The trial court ultimately agreed with the policyholders and adopted the Morris test, holding that if an insurer defends under reservation of rights, the policyholder may settle the case over the objection of the insurer, and receive reimbursement from the carrier, so long as the settlement was fair and reasonable.  Following this ruling, the court held a two-week trial in which the jury ruled that the settlement was fair and reasonable.         American Nuclear appealed, and the Superior Court reversed.

The Supreme Court Opinion

In a split decision, three justices of the Pennsylvania Supreme Court reversed the Superior Court and adopted the trial court’s analysis.  The court held that

[i]f an insurer breaches its duty to settle while defending subject to a reservation of rights and the insured accepts a reasonable settlement offer, the insured need only demonstrate that the insurer breached its duty by failing to consent to a settlement that is fair, reasonable, and non-collusive.
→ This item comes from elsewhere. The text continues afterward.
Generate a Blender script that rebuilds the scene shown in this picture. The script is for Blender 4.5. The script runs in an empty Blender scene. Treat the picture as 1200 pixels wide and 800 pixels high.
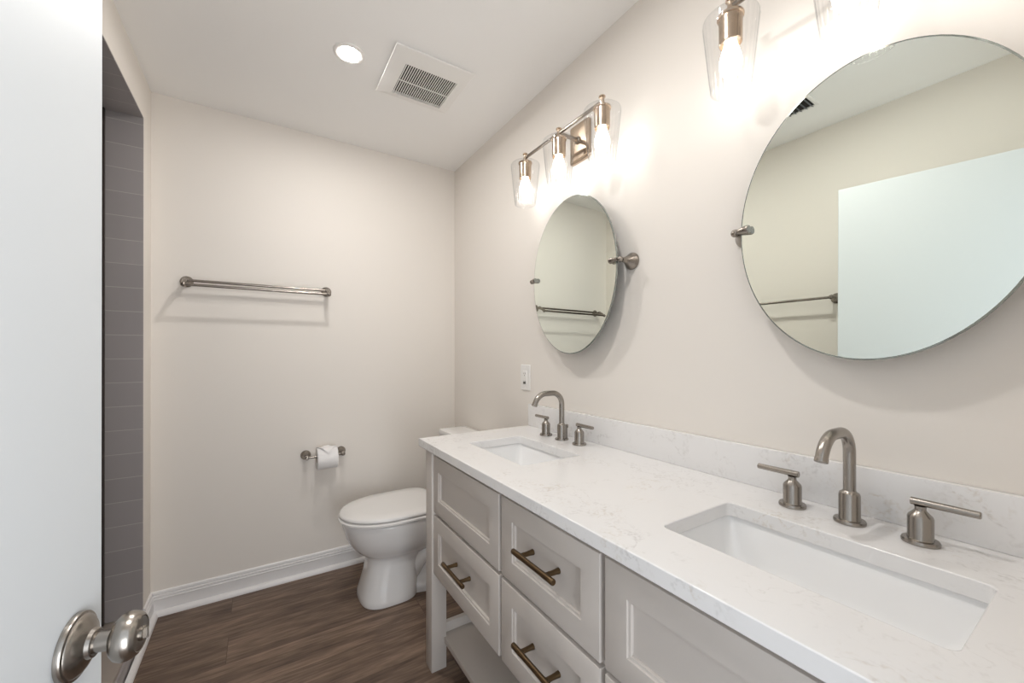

Without controlling case law from Pennsylvania, the court looked to Morris as well to decisions from Minnesota and Iowa and found that if the carrier defends under reservation of rights, the insured may settle the case without the insurer’s consent and recover the settlement from the carrier so long as the settlement was fair and reasonable.

Impact

Babcock and Wilcox is a significant victory for policyholders.  It places Pennsylvania among the jurisdictions recognizing that when an insurance company defends under reservation of rights, it places the insured in the difficult position.  The insurer may believe the case is defensible, but with a reservation of rights in place, the policyholder has no assurance that the carrier will pay if there is an adverse verdict.  The policyholder, in order to protect its interests, may wish the settle the case, but the policy requires the insurer’s consent.  If the insurer refuses to allow the insured to settle, and the case heads south, the results can be catastrophic.  The insured should have the right to settle, because the insurer has not agreed to stand by the insured and pay if the jury finds for the plaintiff.

If a policyholder receives a reservation of rights defense, it should be proactive during the course of the litigation to confirm the position of the insurance company on settlement.  If the case becomes ripe for settlement, and the insurer refuses to participate in settlement negotiations, or refuses to settle when the insured believes a settlement is prudent, Babcock & Wilcox provides support in Pennsylvania for insureds that choose to settle and seek reimbursement from the insurance company.